(Requirement) The lines to extract run from the first line of the material below to the line containing "COL = SC.collection", both included; leave the pictures behind.

(Data extract)
# # # # #
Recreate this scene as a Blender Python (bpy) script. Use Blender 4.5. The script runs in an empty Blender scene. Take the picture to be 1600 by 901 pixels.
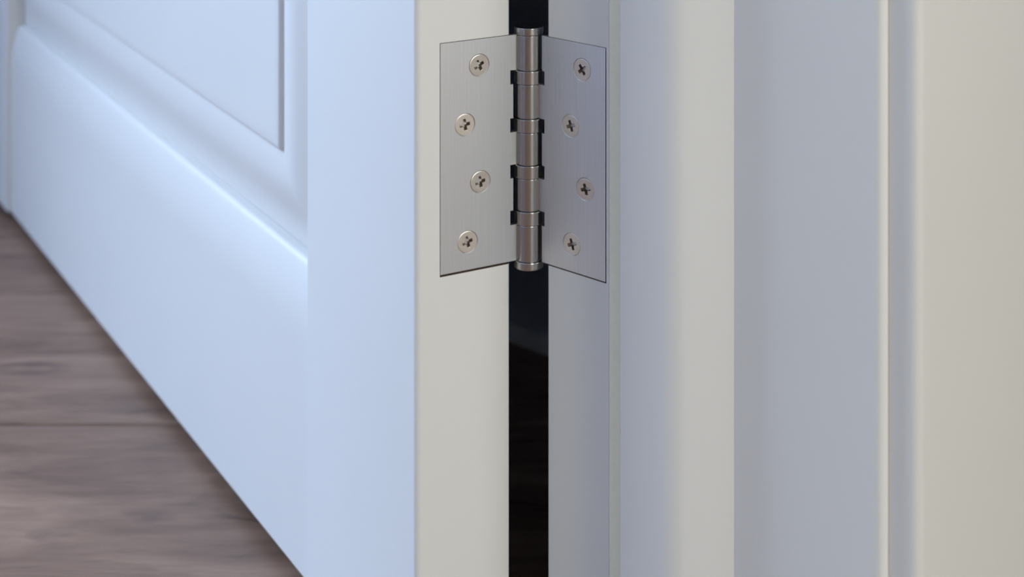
import bpy, bmesh, math, random
from mathutils import Vector, Matrix

random.seed(7)
SC = bpy.context.scene
COL = SC.collection

# ------------------------------------------------------------------ calibration
FPX = 2645.15                     # focal length in pixels of the 1600 px wide frame
HORIZON = -530.92                 # picture row of the horizon
AX, AY = 0.0075016, 0.765282      # hinge pin axis on the plan (camera stands at 0,0)
A1, A2 = 0.508038, 0.734669       # direction of the door edge and of the jamb
CAM_H = 0.4735                    # camera height above the floor
LEAF_TOP = CAM_H - 0.168519
LEAF_BOT = LEAF_TOP - 0.1016

# ------------------------------------------------------------------ camera
cam = bpy.data.cameras.new('camera')
cam_o = bpy.data.objects.new('camera', cam)
COL.objects.link(cam_o)
cam_o.location = (0, 0, CAM_H)
cam_o.rotation_euler = (math.pi / 2, 0, 0)
cam.sensor_fit = 'HORIZONTAL'
cam.sensor_width = 36.0
cam.lens = FPX / 1600 * 36.0
cam.shift_y = -(450.5 - HORIZON) / 1600.0
cam.clip_start = 0.02
cam.dof.use_dof = True
cam.dof.focus_distance = 0.742
cam.dof.aperture_fstop = 10.0
SC.camera = cam_o

# ------------------------------------------------------------------ colour management
SC.view_settings.view_transform = 'Standard'
SC.view_settings.look = 'None'
SC.view_settings.gamma = 1.0
SC.view_settings.use_curve_mapping = False
SC.view_settings.exposure = 0.0

# ------------------------------------------------------------------ plan frames
AXIS = Vector((AX, AY, 0))
J = Vector((math.cos(A2), -math.sin(A2), 0))     # out of the far room, through the doorway
W = Vector((math.sin(A2), math.cos(A2), 0))      # from the opening into the hinge-side wall
ED = Vector((math.cos(A1), math.sin(A1), 0))     # across the door edge
DD = Vector((-math.sin(A1), math.cos(A1), 0))    # along the door, away from the hinge
Z = Vector((0, 0, 1))
EMIN = -0.0564736
DOOR_T = 0.0469


def fj(j, w, z):
    return AXIS + J * j + W * w + Z * z


def fd(t, r, z):
    """door frame: t along the door from its hinge edge, r depth behind the face in view"""
    return AXIS + ED * (EMIN + r) + DD * t + Z * z


# ------------------------------------------------------------------ world and lights
world = bpy.data.worlds.new('world')
SC.world = world
world.use_nodes = True
wbg = world.node_tree.nodes['Background']
wbg.inputs[0].default_value = (0.62, 0.76, 1.0, 1)
wbg.inputs[1].default_value = 0.6


def area(name, loc, direction, sx, sy, power, color):
    l = bpy.data.lights.new(name, 'AREA')
    l.shape = 'RECTANGLE'
    l.size, l.size_y = sx, sy
    l.energy = power
    l.color = color
    o = bpy.data.objects.new(name, l)
    COL.objects.link(o)
    o.location = loc
    o.rotation_euler = Vector(direction).to_track_quat('-Z', 'Z').to_euler()
    return o


# extents of the two rooms in the (j, w) frame
ROOM_J0, ROOM_W0, ROOM_W1 = -2.60, -2.10, 0.3155
COR_J1, COR_W0, COR_W1 = 2.20, -1.70, 1.50
CEIL = 2.50
WALL_J0, WALL_J1 = 0.012, 0.180
OPEN_W = -0.935                    # face of the opposite jamb
HEAD = 2.08
WIN1 = (-1.25, -0.05, 0.30, 1.95)  # w0 w1 z0 z1, daylight window of the far room
WIN2 = (-1.20, 0.20, 0.06, 2.15)   # window of the near room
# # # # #
(Exercise answer)
Recreate this scene as a Blender Python (bpy) script. Use Blender 4.5. The script runs in an empty Blender scene. Take the picture to be 1600 by 901 pixels.
import bpy, bmesh, math, random
from mathutils import Vector, Matrix

random.seed(7)
SC = bpy.context.scene
COL = SC.collection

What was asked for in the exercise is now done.